More recently Mitt Romney said Obama has spent too much time at Harvard. Perhaps Romney forgot that he also went to Harvard.
These statements are pure campaign statements designed to gain approval from the masses. Otherwise they do not make much sense. Because if Santorum were elected president — thankfully not a possibility anymore — he would be in the position of managing the lives of others, making him one of those elites he criticizes.
The U.S. is definitely a democracy, but it is not a pure one. It is a restricted democracy. This is a good thing. In a purely democratic system, the people would directly vote on all issues. That system would not work because not everyone would have enough knowledge to vote on the many complex issues that arise in a nation. Because of that we elect certain people to become knowledgeable about those complex issues and make decisions for us.
This anti-elitist culture that the Republicans are playing into goes against our system of government. The U.S. Constitution is a document that fully supports smarter people being chosen as leaders of the masses. But that is not to say that the elite are always right and that we should always elect candidates who went to Ivy League schools.
In order to figure out when criticizing and attacking the elite is justified, it is important to point out that there are different types of elite in our current society. There are “intellectual elites” who are the academics, scholars, policy analysts, etc. Then there are the “prestige elites” who are the white-collar executives, career politicians and others who are known as elites more for their social and financial standing than their knowledge.
Potential leaders who are a part of the prestige elite culture, like Romney, can be justifiably criticized because they do not necessarily have the skills and knowledge to effectively govern. Intellectual elites, the ones who have spent their lives studying politics, economics and other fields, are the elites who I believe should more often get elected to positions of power. If you would like some historical perspective, only one president in U.S. history has ever been a political scientist and someone I would consider an intellectual elite, and that was Woodrow Wilson.
As you can see there is not much historical precedent.
There are many reasons I could list that may explain why we do not see many academics enter politics, but one simple factor is that they do not always win. In my idealistic mind the intellectual elites should always have the advantage over the prestige elites, but obviously this has not been the case.
Answering why this is goes back to the question of why it benefits Republican candidates to rant against the elite. Much of this might be explained by the relatively recent hipster phenomenon. By this I am referring to those people who are recognized as hipsters because they knew about something, such as a band or a political movement, before it was popular and then brag about it. The word “hipster” has taken a negative connotation because bragging that one has knowledge that others do not have is a symbol of arrogance, self-importance and a giant ego.

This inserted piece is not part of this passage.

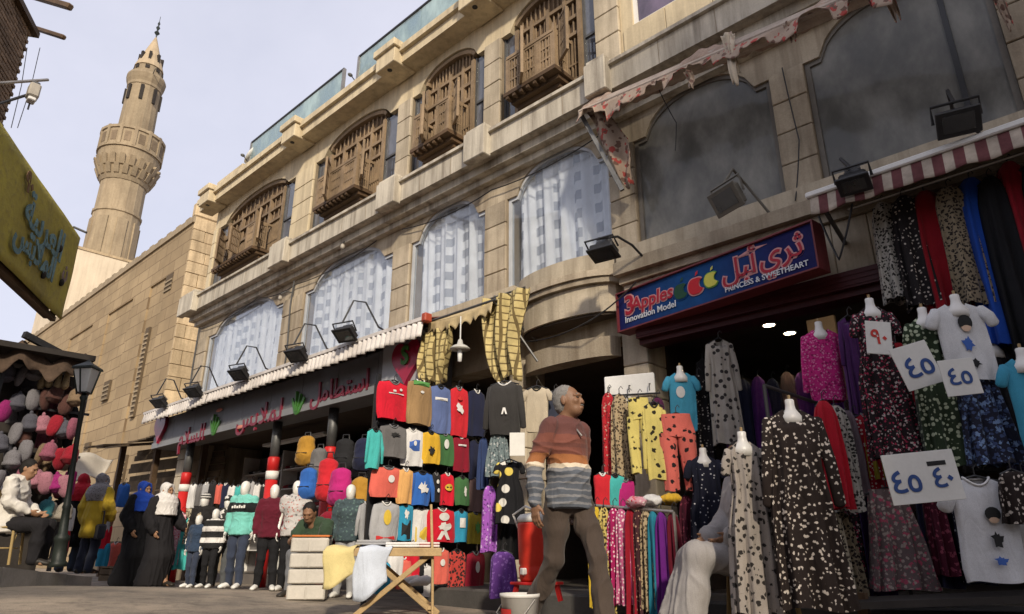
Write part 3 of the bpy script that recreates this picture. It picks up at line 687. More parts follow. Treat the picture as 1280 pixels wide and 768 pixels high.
def ywave(u, w_):
    p = YM@Vector((u*3.8, .0+.004*sin(u*40)*sin(w_*6)+.004*sin(w_*9+u*11), 0)); return (p.x, p.y, zbot+(ztop-zbot)*w_)
yb(MB().grid(ywave, 60, 12), 'tarpaulin', M_yel, smooth=True, solid=.01)
mb = MB()
for w_ in (0, .5, 1): mb.obox(YM@Vector((0, .09, zbot+(ztop-zbot)*w_)), YM@Vector((3.8, .09, zbot+(ztop-zbot)*w_)), .06, .06)
for u in range(4): mb.obox(YM@Vector((u*1.06+.03, .1, zbot)), YM@Vector((u*1.06+.03, .1, ztop)), .06, .06)
yb(mb, 'frame', M_wood2)
yb(MB().box(0, 3.8, .16, .2, zbot, ztop, YM), 'backing_board', M_wood2)
for u, w_ in ((.66, .62), (.36, .33), (.95, .22)):
    p = YM@Vector((u, -.03, zbot+(ztop-zbot)*w_)); yb(MB().ell(p, (.045, .03, .05), 8, 6), 'hole_patch', M_dark)
def text(body, size, M, m_, parent, name='lettering', ext=.004, font=None, w=True, bold=0, align='CENTER', space=1.0, shear=0):
    cu = bpy.data.curves.new('t', 'FONT'); cu.body = body; cu.size = size; cu.extrude = ext; cu.align_x = align; cu.align_y = 'CENTER'; cu.offset = bold; cu.space_character = space; cu.shear = shear; cu.resolution_u = 3
    to = bpy.data.objects.new('t', cu); COL.objects.link(to); dg = bpy.context.evaluated_depsgraph_get()
    me = bpy.data.meshes.new_from_object(to.evaluated_get(dg)); bpy.data.objects.remove(to); me.transform(M); me.materials.clear(); me.materials.append(m_); me.name = name
    return obj(name, me, parent, w)
UPR = Matrix.Rotation(pi/2, 4, 'X')            # text plane -> upright, facing -Y
M_bluep = mat('faded_blue_print', (.13, .22, .24), .8, .4, 9, 40, .2, 0)
# panel seen from +pn side: text x axis runs along pd
TM = Matrix((pd, Vector((0, 0, 1)), pn)).transposed().to_4x4()
def ytx(body, size, u, w_, m_):
    M = TM.copy(); M.translation = YM@Vector((u, -.035, 0)); M.translation.z = zbot+(ztop-zbot)*w_; text(body, size, M, m_, YB, bold=.012)
ytx('\ufe94\ufef4\ufe91\ufeae\ufecc\ufedf\ufe8d', .5, 1.2, .62, M_bluep); ytx('\ufeb2\ufe91\ufefc\ufee4\ufedf\ufe8d', .4, 1.3, .34, M_bluep)
ytx('\ufee5', .26, .32, .48, mat('faded_violet_print', (.2, .15, .14), .8, .35, 9, 40, .2, 0)); ytx('\u0669\u0660', .3, 1.9, .82, mat('faded_brown_print', (.17, .1, .05), .8, .35, 9, 40, .2, 0))
# brick house behind the signboard
hb = at(40, 37, 9.4); hd = pd
BH = thing('brick_house', 'old brown brick house with projecting roof beams at the left edge', 'house', (hb.x, hb.y, 0))
HM = Matrix((-pd, -pn, Vector((0, 0, 1)))).transposed().to_4x4(); HM.translation = Vector((hb.x, hb.y, 0))
MB().box(0.0, 2.6, .02, 3, 0, hb.z-.1, HM).build('wall', M_joint, BH, w=True)
M_brick = mat('brown_brick', (.17, .115, .075), .9, .3, 3, 40, .5, .25)
bme = MB().cbox(-.11, .11, -.012, .05, -.032, .032, .006).mesh('brick', M_brick)
bms = MB().cbox(-.05, .012, -.1, .1, -.032, .032, .006).mesh('brick', M_brick)
cnt = 0; z = hb.z-.14; row = 0
while cnt < 285 and z > 4:
    for k in range(5):
        o = obj('brick', bme, BH); o.matrix_local = Matrix.Translation(-BH.location)@HM@Matrix.Translation((.12+k*.232+(.116 if row % 2 else 0), .0+rnd(-.006, .004), z)); cnt += 1
    z -= .076; row += 1
MB().box(-.08, 2.6, -.1, 3, hb.z-.1, hb.z, HM).build('roof_edge', M_wood2, BH, w=True)
p = at(88, 9, 9.3); q = at(30, -8, 9.8); MB().obox(q, p, .11, .11, .02).build('roof_beam', M_wood2, BH, w=True)
p = at(80, 47, 9.3); q = at(36, 33, 9.8); MB().obox(q, p, .08, .08, .02).build('roof_beam', M_wood2, BH, w=True)
a = at(0, 104, 8.0); b = at(60, 100, 8.6)
tag(MB().tube([a+(a-b)*.6, b], .022, 8).build('metal_bar', M_steel), 'thin straight metal bar reaching out from the brick house', 'bar')
# arm lamp
b = at(40, 117, 8.4); a = at(-40, 142, 7.8); LA = thing('arm_lamp', 'box shaped street lantern on a thin arm below the brick house', 'lamp', b)
MB().tube([a-b, Vector((0, 0, 0))], .02, 8).build('arm', M_black, LA)
MB().cbox(-.0, .2, -.07, .07, -.14, .08, .02).build('lamp_housing', mat('lamp_grey', (.35, .32, .27), .6, .2, 5, 50, .1, 0), LA); MB().cbox(.02, .18, -.05, .05, -.2, -.142, .02).build('lamp_glass', M_white, LA); MB().cbox(.04, .16, -.05, .05, .08, .13, .02).build('cap', M_iron, LA)
MB().tube([(.05, 0, -.14), (.04, 0, -.3)], .012, 6).build('cord', M_black, LA)
# overhead wires between the houses
for k, (p0, p1, lb) in enumerate(((at(34, 60, 9.5), at(14, 160, 8.6), 'left of two thin wires hanging from the roof beam'), (at(50, 60, 9.5), at(22, 160, 8.7), 'right of two thin wires hanging from the roof beam'))):
    tag(MB().tube([p0, (p0+p1)/2+V(.03, .02, -.02), p1], .006, 5).build('wire', M_black), lb, 'wire')
p0, p1 = at(92, 284, 8.8), at(108, 291, 8.8)
tag(MB().tube([p0, p1], .018, 6).build('metal_rod', M_iron), 'short rod sticking out above the yellow signboard corner', 'rod')
# hat stall under the signboard
HS = thing('hat_stall', 'dark stall frame hung with knitted caps below the yellow signboard', 'stall', (YR.x, YR.y, .38))
Q0 = at(76, 640, 10.4); Q1 = at(-60, 640, 9.5); sd = (Q1-Q0); sd.z = 0; sL = sd.length; sd.normalize(); sn = Vector((-sd.y, sd.x, 0))
if sn.dot(-FW) < 0: sn = -sn
SM = Matrix((sd, -sn, Vector((0, 0, 1)))).transposed().to_4x4(); SM.translation = Vector((Q0.x, Q0.y, 0))
MB().box(.05, sL+1.5, .5, .56, .3, 3.2, SM).build('back_panel', M_dark, HS, w=True)
mb = MB()
for u in (0, 1.1, 2.2, 3.3): mb.obox(SM@Vector((u, -.02, .3)), SM@Vector((u, -.02, 3.25)), .05, .05)
mb.build('post', M_black, HS, w=True)
mb = MB()
for zz in (3.18, 2.55, 1.9): mb.obox(SM@Vector((-.1, 0, zz)), SM@Vector((sL+2, 0, zz)), .035, .035)
mb.obox(at(30, 418, 9.3), at(102, 456, 10.2), .07, .09)
mb.build('rail', M_black, HS, w=True)
MB().box(.1, sL+2, -.55, 2.0, 3.26, 3.34, SM).build('roof_board', M_dark, HS, w=True)
mb = MB()
def rag(u, w_):
    p = SM@Vector((.1+u*(sL+.6), -.35-.1*w_+.05*sin(u*23), 3.3-.3*w_+.08*sin(u*17)+.06*sin(u*41))); return p
mb.grid(rag, 40, 4); mb.build('ragged_canopy', mat('brown_rag', (.075, .05, .035), .95, .4, 4, 30, .4, 0), HS, w=True, solid=.01, smooth=True)
# street lamp post on the kerb
lp = at(72, 709, 9.2); LP = thing('street_lamp', 'green black iron lamp post with square lantern on the kerb', 'street lamp', lp); LP.rotation_mode = 'QUATERNION'; LP.rotation_quaternion = __import__('mathutils').Quaternion(FW, -R(3.5))
M_lpost = mat('green_black_iron', (.016, .021, .018), .5, .3, 5, 60, .2, 0)
lz = at(106, 492, 9.2).z-lp.z; lt = at(106, 457, 9.2).z-lp.z
MB().lathe([(.10, 0), (.10, .05), (.08, .07), (.075, .3), (.09, .32), (.09, .36), (.055, .4), (.045, .7), (.055, .73), (.045, .76), (.034, .9), (.028, lz-.1), (.05, lz-.06), (.025, lz)], 14).build('post', M_lpost, LP, smooth=True)
mb = MB()
for sx in (-1, 1):
    for sy in (-1, 1): mb.obox((sx*.07, sy*.07, lz), (sx*.13, sy*.13, lt-.06), .018, .018)
mb.lathe([(.2, lt-.06), (.19, lt-.03), (.06, lt+.04), (0, lt+.09)], 4).lathe([(.1, lz-.0), (.1, lz+.015)], 4); mb.build('lantern_frame', M_lpost, LP)
MB().lathe([(.085, lz+.02), (.165, lt-.065)], 4).build('lantern_glass', mat('milky_glass', (.55, .56, .55), .3, .1, 4, 40, .05, 0), LP)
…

This is why there are so many average Americans who dislike those intellectual elites, because those elites can sometimes display an arrogance that make the rest of America feel small. No one will vote for someone who makes him or her feel like an idiot. If Obama were to come out and say that he knows better than the public because he went to Harvard Law School, he would have a difficult time getting people to vote for him.
The problem of anti-elitism in American can be solved, but only if both the elites and the masses change their attitudes toward each other. The elites must be more humble and modest toward the masses, because no one likes being treated like a kid — especially kids. On the other hand, the masses must realize that there are people out there who know much more about the effects and consequences of political issues than they do, and sometimes one has to defer questions to the smartest person in the room.
No one wants an inadequate president, and no one wants a hipster president. It is crucial America finds that middle ground.